What needs to be done: Look at the data below and print exactly the lines from its first line through the line with "grit('paving_grit', 3600, lambda"; the pictures stay out of the copy.

Dataset section:
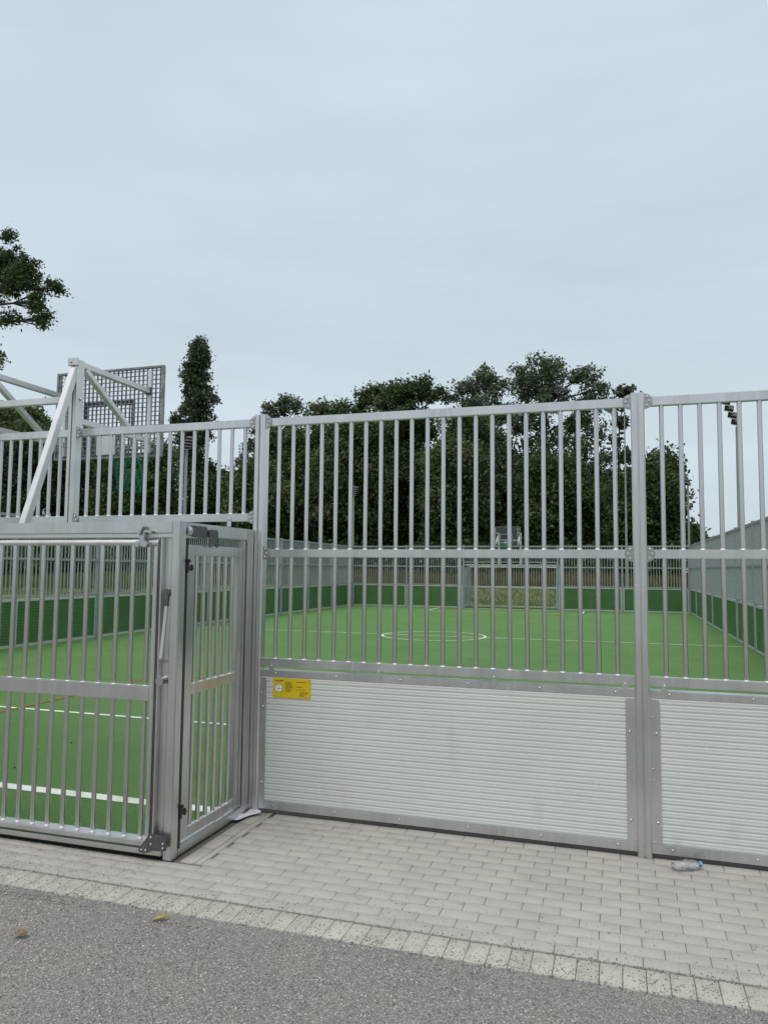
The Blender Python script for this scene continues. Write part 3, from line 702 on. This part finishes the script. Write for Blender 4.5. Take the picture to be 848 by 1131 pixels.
# loose grit on gravel, border stones and the first pavers
def grit(name, n_, fx, fy, smin, smax, zf, label):
    base = np.array([(1, 0, 0), (-1, 0, 0), (0, 1, 0), (0, -1, 0), (0, 0, 1), (0, 0, -1)], float)
    tri = np.array([(0, 2, 4), (2, 1, 4), (1, 3, 4), (3, 0, 4), (2, 0, 5), (1, 2, 5), (3, 1, 5), (0, 3, 5)])
    x = fx(n_); y = fy(n_); s = smin+(smax-smin)*rng.random(n_)**2.5
    if name == 'loose_gravel':        # sandy patches hold fewer stones
        f = np.sin(x*2.1+1.3*np.sin(y*3.3))+np.sin(y*4.7+1.7*np.sin(x*2.9+1))+.6*np.sin(x*7+y*5)
        k = (f > -.35) | (rng.random(n_) < .3); x, y, s = x[k], y[k], s[k]; n_ = len(x)
    a = rng.random(n_)*6.28
    vv = base[None]*(.6+.8*rng.random((n_, 6, 1)))*s[:, None, None]; vv[..., 2] *= .7
    c, sn = np.cos(a)[:, None], np.sin(a)[:, None]
    P = np.stack([vv[..., 0]*c-vv[..., 1]*sn+x[:, None], vv[..., 0]*sn+vv[..., 1]*c+y[:, None], vv[..., 2]+(zf(x, y)[:, None] if callable(zf) else zf)+s[:, None]*.35], -1)
    o = raw(name, P.reshape(-1, 3), (tri[None]+6*np.arange(n_)[:, None, None]).reshape(-1, 3), STONE)
    return tag(o, label, 'gravel', kind='stuff')
grit('loose_gravel', 105000, lambda n: rng.uniform(-4.2, 1.6, n), lambda n: 1.85+1.69*rng.random(n)**.95, 0.0018, .0062, lambda x, y: gravel_h(x, y)-.0012, 'loose fine grey gravel stones covering the yard')
grit('border_grit', 13000, lambda n: rng.uniform(-4.5, 1.5, n), lambda n: np.where(rng.random(n) < .3, rng.normal(3.728, .006, n), 3.53+np.abs(rng.normal(0, .11, n))), .0016, .0050, .0005, 'dark grit strewn over the border stones')
grit('paving_grit', 3600, lambda n: np.where(rng.random(n) < .55, -2.7-1.9*rng.random(n), rng.uniform(-2.4, 1.6, n)), lambda n: 3.75+.38*rng.random(n)**1.2, .0014, .004, .0005, 'scattered dark grit crumbs on the pavers')

grit('turf_specks', 420, lambda n: rng.uniform(XL+.3, XR-.3, n), lambda n: YN+.3+(YF-YN-.6)*rng.random(n)**1.4, .004, .016, .003, 'scattered pale specks on the green turf')

# ---------------------------------------------------------------- floodlight masts
def mast(px, py, Y, hd, n_lamps, label, rb=.075, rtp=.045, tilt=0.5, size=.22):
    p = at(px, py, Y); p0 = Vector((p.x, p.y, float(hgt(np.array(p.x), np.array(p.y)))-.05))
    t = thing('floodlight_mast', p0, label, 'floodlight', 'floodlight masts')
    MB().tube(p0, (p.x, p.y, p.z), rb, 12, rtp).build('pole', POLEM, t)
    dx, dz = hd; top = Vector((p.x, p.y, p.z)); bar_top = top+Vector((dx, -.15, dz))
    MB().path([top, top+Vector((0, 0, .12)), bar_top], [.035, .035, .03], 8).build('bracket_arm', POLEM, t)
    for k in range(n_lamps):
        c = top.lerp(bar_top, (k+.6)/n_lamps)+Vector((0, -.12, .05))
        l = MB().beam(c+Vector((-size, 0, 0)), c+Vector((size, 0, -.06)), .24, .10, (0, -tilt, 1)).build('lamp_head', BLACK, t, bevel=.01)
        MB().beam(c+Vector((-size*.9, -.01, -.055)), c+Vector((size*.9, -.01, -.115)), .2, .012, (0, -tilt, 1)).build('lamp_glass', LENS, l)
    return t
mast(759.5, 537, 45, (-.35, .75), 4, 'thin floodlight mast with dark lamp heads, behind the far right corner of the court', tilt=.9, size=.16)
mast(814, 472, 24, (-.36, .80), 4, 'bigger floodlight mast with black tilted lamp heads, above the right fence', .08, .05, .9, .12)
mast(390.5, 547, 42, (.18, .45), 4, 'floodlight mast with a stack of pale lamps, before the dark trees', .06, .045, .4, .2)
mast(206, 497, 27, (.42, .45), 4, 'floodlight mast in front of the slim poplar', .085, .06, .4, .22)
mast(689.3, 452, 45, (.15, .35), 2, 'tallest thin floodlight mast, beside the open crowned tree', .075, .03, .4, .2)

# ---------------------------------------------------------------- trees
def leaves(centres, rad, per, size, rg, flat=.75):
    """leaf quads in clumps: returns verts, faces"""
    n_ = len(centres)*per
    c = np.repeat(centres, per, 0)+rg.normal(0, 1, (n_, 3))*np.repeat(np.broadcast_to(np.asarray(rad), (len(centres),)), per)[:, None]*np.array([.6, .6, .5])
    a = rg.normal(0, 1, (n_, 3)); a /= np.linalg.norm(a, axis=1, keepdims=True)
    b = rg.normal(0, 1, (n_, 3)); b -= (a*b).sum(1, keepdims=True)*a; b /= np.linalg.norm(b, axis=1, keepdims=True)
    s = size*(.55+.9*rg.random((n_, 1)))
    V = np.stack([c-a*s, c+b*s*.55, c+a*s, c-b*s*.55], 1)
    return V.reshape(-1, 3), np.arange(n_*4).reshape(-1, 4)
def tree(name, label, base_px, Y, lobes, leaf, m, seed, per=40, crad=.55, trunk_r=.3, dens=1.0, limbs=True, cat='tree', shell=.55, zb=None, twig=True):
    """lobes: (px, py, rx_px, ry_px, clumps, depth offset m)"""
    rg = np.random.default_rng(seed)
    L_ = []
    for (px, py, rx, ry, nc, dy) in lobes:
        c = at(px, py, Y+dy); s = scale_at(c); L_.append((np.array(c), rx*s, ry*s, int(nc*dens)))
    bp = at(base_px, 640, Y); base = Vector((bp.x, Y, float(hgt(np.array(bp.x), np.array(Y)))-.1)) if zb is None else Vector((bp.x, Y, zb))
    t = thing(name, base, label, cat, 'trees round the court')
    tr = MB(); top = max(l[0][2]+l[2]*.5 for l in L_)
    cx_ = float(np.average([l[0][0] for l in L_], weights=[l[3] for l in L_]))
    def axis(z):
        f = (z-base.z)/(top-base.z); return Vector((base.x+(cx_-base.x)*f**1.5+.25*math.sin(z*.5+seed), Y+.2*math.cos(z*.4+seed), z))
    zs = [base.z+(top-base.z)*f for f in np.linspace(0, .93, 9)]
    tr.path([axis(z) for z in zs], [trunk_r*(1.25 if i == 0 else (1-.88*i/8)) for i in range(9)], 9)
    C = []; RAD = []
    for (c, rx, rz, nc) in L_:
        u = rg.normal(0, 1, (nc, 3)); u /= np.linalg.norm(u, axis=1, keepdims=True)
        rad = (shell+(1-shell)*rg.random((nc, 1))**.8)*(.82+.3*rg.random((nc, 1)))
        p = c+u*rad*np.array([rx, max(rx*.85, min(rx*1.2, rz)), rz])
        C.append(p)
        # limbs
        if limbs:
            zst = max(base.z+1.2, min(c[2]-rz*.9, top*.8)); st_ = axis(zst); e = Vector(c)
            mid = st_.lerp(e, .5)+Vector((0, 0, .3))
            tr.path([st_, mid, e], [trunk_r*.34, trunk_r*.22, trunk_r*.10], 6)
            if twig:
                for q_ in p[rg.choice(nc, min(nc, 14), replace=False)]:
                    tr.path([mid.lerp(e, .6), Vector(q_)], [trunk_r*.085, trunk_r*.03], 4)
    C = np.concatenate(C)
    V, Fc = leaves(C, crad*(.7+.6*rg.random(len(C))), per, leaf, rg)
    # keep leaves above the ground
    keep = V.reshape(-1, 4, 3)[:, :, 2].min(1) > base.z+.15
    V = V.reshape(-1, 4, 3)[keep].reshape(-1, 3); Fc = np.arange(len(V)).reshape(-1, 4)
    tr.build('trunk', BARK, t)
    raw('crown', V, Fc, m, t)
    return t
# open crowned tall trees and slim poplar
tree('poplar_tree', 'slim tall poplar standing alone against the sky', 214, 70,
     [(220, 379, 8, 9, 16, 0), (220, 391, 13, 12, 26, 0), (217, 404, 16, 13, 32, 0), (216, 417, 18, 13, 36, .3), (217, 430, 20, 13, 40, 0), (220, 444, 22, 13, 40, -.3), (217, 457, 20, 13, 38, 0), (215, 470, 20, 13, 36, .3), (213, 484, 22, 14, 42, 0), (213, 500, 24, 18, 50, 0), (214, 524, 25, 22, 64, .4), (194, 464, 6, 7, 8, 0), (215, 560, 26, 30, 70, 0)],
     .16, LEAF[2], 11, 56, .46, .34, shell=.2)
tree('airy_tree', 'airy round topped tree with sky gaps, right of the poplar', 303, 72,
     [(310, 448, 20, 13, 42, 0), (296, 462, 14, 12, 22, 0), (328, 452, 9, 8, 10, 0), (277, 497, 14, 16, 22, 0), (268, 512, 8, 10, 8, 0), (300, 490, 22, 22, 40, 0), (290, 530, 26, 24, 50, 0), (322, 475, 14, 14, 20, 0), (281, 474, 6, 6, 5, 0)],
     .145, LEAF[2], 12, 62, .46, .28, shell=.3, dens=.62)
tree('broad_tree', 'low topped broad tree between the airy tree and the dense domed tree', 362, 71,
     [(350, 455, 15, 13, 36, 0), (372, 456, 19, 14, 44, 0), (360, 485, 34, 26, 90, 0), (362, 535, 40, 36, 110, 0)], .15, LEAF[1], 13, 70, .52, .3, shell=.35, dens=.7)
tree('broad_tree', 'dense domed tree left of the gap of sky', 440, 70,
     [(442, 437, 28, 17, 70, 0), (412, 440, 20, 14, 44, 0), (471, 432, 19, 13, 40, 0), (440, 465, 48, 24, 120, 0), (440, 520, 52, 42, 150, 0), (488, 438, 7, 6, 6, 0), (396, 455, 10, 12, 14, 0)], .15, LEAF[0], 14, 76, .54, .36, shell=.35, dens=.75)
tree('open_crowned_tree', 'tallest open crowned tree with several stems and sky gaps', 590, 70,
     [(596, 411, 31, 17, 70, 0), (578, 428, 20, 14, 34, 0), (643, 415, 17, 12, 28, 0), (655, 432, 14, 13, 22, 0), (612, 438, 26, 17, 46, 0), (585, 462, 30, 20, 52, 0), (640, 462, 24, 20, 40, 1), (660, 480, 14, 14, 15, 0), (610, 490, 30, 22, 50, 0), (665, 505, 12, 12, 12, 0), (640, 500, 18, 16, 20, 0), (575, 500, 22, 24, 34, 0), (672, 446, 7, 7, 5, 0), (600, 520, 24, 22, 44, 0), (648, 528, 22, 20, 30, 0), (630, 545, 24, 16, 30, 0), (668, 530, 12, 16, 14, 0), (585, 535, 16, 16, 24, 0)],
     .15, LEAF[3], 15, 66, .54, .42, shell=.3, dens=.6)
tree('open_crowned_tree', 'pale leaning crowned tree just right of the gap of sky', 548, 68,
     [(532, 418, 17, 13, 32, 0), (514, 428, 16, 9, 20, 0), (548, 428, 16, 14, 28, 0), (528, 447, 24, 14, 42, 0), (552, 458, 20, 16, 32, 0), (541, 485, 24, 20, 44, 0), (520, 470, 10, 8, 9, 0), (556, 510, 24, 26, 50, 0), (504, 438, 6, 4, 4, 0)],
     .15, LEAF[3], 16, 66, .52, .36, shell=.3, dens=.62)
tree('twiggy_tree', 'thin twiggy tree peeping out beside the middle fence post', 686, 74,
     [(690, 434, 9, 5, 9, 0), (687, 466, 8, 6, 7, 0), (681, 490, 5, 6, 4, 0), (678, 452, 5, 4, 3, 0), (692, 505, 9, 10, 8, 0), (684, 530, 12, 14, 14, 0)], .24, LEAF[2], 17, 34, .5, .22, shell=.2)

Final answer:
The Blender Python script for this scene continues. Write part 3, from line 702 on. This part finishes the script. Write for Blender 4.5. Take the picture to be 848 by 1131 pixels.
# loose grit on gravel, border stones and the first pavers
def grit(name, n_, fx, fy, smin, smax, zf, label):
    base = np.array([(1, 0, 0), (-1, 0, 0), (0, 1, 0), (0, -1, 0), (0, 0, 1), (0, 0, -1)], float)
    tri = np.array([(0, 2, 4), (2, 1, 4), (1, 3, 4), (3, 0, 4), (2, 0, 5), (1, 2, 5), (3, 1, 5), (0, 3, 5)])
    x = fx(n_); y = fy(n_); s = smin+(smax-smin)*rng.random(n_)**2.5
    if name == 'loose_gravel':        # sandy patches hold fewer stones
        f = np.sin(x*2.1+1.3*np.sin(y*3.3))+np.sin(y*4.7+1.7*np.sin(x*2.9+1))+.6*np.sin(x*7+y*5)
        k = (f > -.35) | (rng.random(n_) < .3); x, y, s = x[k], y[k], s[k]; n_ = len(x)
    a = rng.random(n_)*6.28
    vv = base[None]*(.6+.8*rng.random((n_, 6, 1)))*s[:, None, None]; vv[..., 2] *= .7
    c, sn = np.cos(a)[:, None], np.sin(a)[:, None]
    P = np.stack([vv[..., 0]*c-vv[..., 1]*sn+x[:, None], vv[..., 0]*sn+vv[..., 1]*c+y[:, None], vv[..., 2]+(zf(x, y)[:, None] if callable(zf) else zf)+s[:, None]*.35], -1)
    o = raw(name, P.reshape(-1, 3), (tri[None]+6*np.arange(n_)[:, None, None]).reshape(-1, 3), STONE)
    return tag(o, label, 'gravel', kind='stuff')
grit('loose_gravel', 105000, lambda n: rng.uniform(-4.2, 1.6, n), lambda n: 1.85+1.69*rng.random(n)**.95, 0.0018, .0062, lambda x, y: gravel_h(x, y)-.0012, 'loose fine grey gravel stones covering the yard')
grit('border_grit', 13000, lambda n: rng.uniform(-4.5, 1.5, n), lambda n: np.where(rng.random(n) < .3, rng.normal(3.728, .006, n), 3.53+np.abs(rng.normal(0, .11, n))), .0016, .0050, .0005, 'dark grit strewn over the border stones')
grit('paving_grit', 3600, lambda n: np.where(rng.random(n) < .55, -2.7-1.9*rng.random(n), rng.uniform(-2.4, 1.6, n)), lambda n: 3.75+.38*rng.random(n)**1.2, .0014, .004, .0005, 'scattered dark grit crumbs on the pavers')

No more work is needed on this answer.